BİR TEK PKK’Yİ TASFİYE EDEMEDİLER
“Türkiye’deki İttihat ve Terakki zihniyetinin 1925’lerden
itibaren Mustafa Kemal’i nasıl etkisizleştirdiklerini izah etmiştim. CHP’nin
nasıl ele geçirildiğini biliyorum. İsmet İnönü ve Recep Peker, Fevzi Çakmak
vardı. Ondan sonra İkinci Dünya Savaşı döneminde bir boşluk oldu. 1960’lardan
itibaren Gladio yapılanması Alparslan Türkeş onlarla birlikte 27 Mayıs
darbesini yaptılar. Ben 27 Mayısçıların hepsi böyledir demiyorum, Madanoğlu
gibi dürüst olanlar da vardı. Talat Turhan kitabında bunlardan bahsediyor. Türk
Solu üzerinde de etkili oldular THKO, Dev-Yol, Dev-Sol zamanında nasıl ele geçirildiği
biliniyor, farkedemediler bile. Ben Türk Solu için şunu söylüyorum. İlk
dönemlerde devlet doğrudan sol grupları içeriden ele geçirmeye çalışırken artık
buna da gerek duymuyor, üçüncü elden yönetiliyorlar. Perinçek’in durumu ortada.
Aynı şekilde PKK’yi de ele geçirmeye çalıştılar. Türk Solu’yla birlikte onlarca
Kürt Sol grup da vardı ama hepsi tasfiye edildi, bir tek PKK’yi tasfiye etmeyi
başaramadılar. 1984’te ilk birlikleri dağa gönderdiğimde henüz JİTEM öncesi
oluşumlar aralarına sızdı, yüzlerce değerli kadromuzu kaybettik. Biz de Halil
Ataç vardı. Kendisi “hiç kimse Hogir’e laf geçirtemiyor diyordu. Bu Hogir okur
yazarlığı bile olmayan birisiydi. Sızma olma ihtimali de var. Dörtlü Çete,
Çürükayalarla geliştirilen tasfiyecilik süreçleri oldu. Ben bunu PKK’nin
CHP’lileştirilme çabası olarak adlandırıyorum. Bunu başaramayacaklar, PKK’yi
CHP’lileştiremezler.
AKP SÜRECİ 60 YIL ÖNCE HAZIRLANDI
“Üçüncü olarak son yedi yıldır 2002’de AKP iktidarıyla
başlayan süreçtir. Bu süreç 60 yıl öncesinden hazırlanan bir süreçtir. Bu
sürecin iki amacı vardır. Birincisi radikal islamı tasfiye etmek, ikincisi ise
demokratik özgür Kürt hareketinin özünü tasfiye etmektir. Zaten AKP’nin yedi
yıldır da yapmaya çalıştığı budur ve bu işi iyi de yapıyor. 2002’den sonra işte
Osman ve Botanlar meselesi biliniyor. Hatta bunlar kendilerini liberal demokrat
olarak tanımlamışlardı. Beni tasfiye ederek benim soyadımı da kullanarak
tasfiyede başarılı olmak istediler. Benim yerime Osman’ı geçireceklerdi sözde.

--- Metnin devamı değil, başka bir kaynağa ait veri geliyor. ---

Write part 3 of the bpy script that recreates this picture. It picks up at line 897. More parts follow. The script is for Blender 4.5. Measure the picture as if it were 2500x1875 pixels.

Şimdi de bunları kullanmaya çalışıyorlar. Ama hiç bir şey yapamazlar. Şimdi hiç
birinin beş metelik değeri yoktur. Halk içine çıkacak yüzleri yoktur.
KLASİK KADIN-ERKEK İLİŞKİSİYLE ANCAK AİLE KURULABİLİR
“Ben bizim kadınlara defalarca söyledim. Hegel de söylüyor
klasik aşk anlayışıyla erkek-kadın ilişkisiyle ancak aile kurulabilir onun
ötesine geçemezsin. Hegel büyük bir tarihçi ve felsefecidir. Marks, Hegel’in
öğrencisidir. Hegel köle-efendi ilişkisinden yola çıkarak çözümlemeler
geliştiriyor. Ben ise kadın köle-kurnaz ve zorba erkek ilişkisinden yola
çıkarak çözümlemeler geliştirdim.
Başbakan Erdoğan’ın çalışkan olduğunu ancak Kürt hareketini
tasfiye edemediklerini söyleyen Öcalan, “Erdoğan çok çalışkandır. Fakat
demokratik özgür Kürt hareketini tasfiye edemediler, edemeyecekler de. Bu
konuda başarılı olamadılar diye belirtti.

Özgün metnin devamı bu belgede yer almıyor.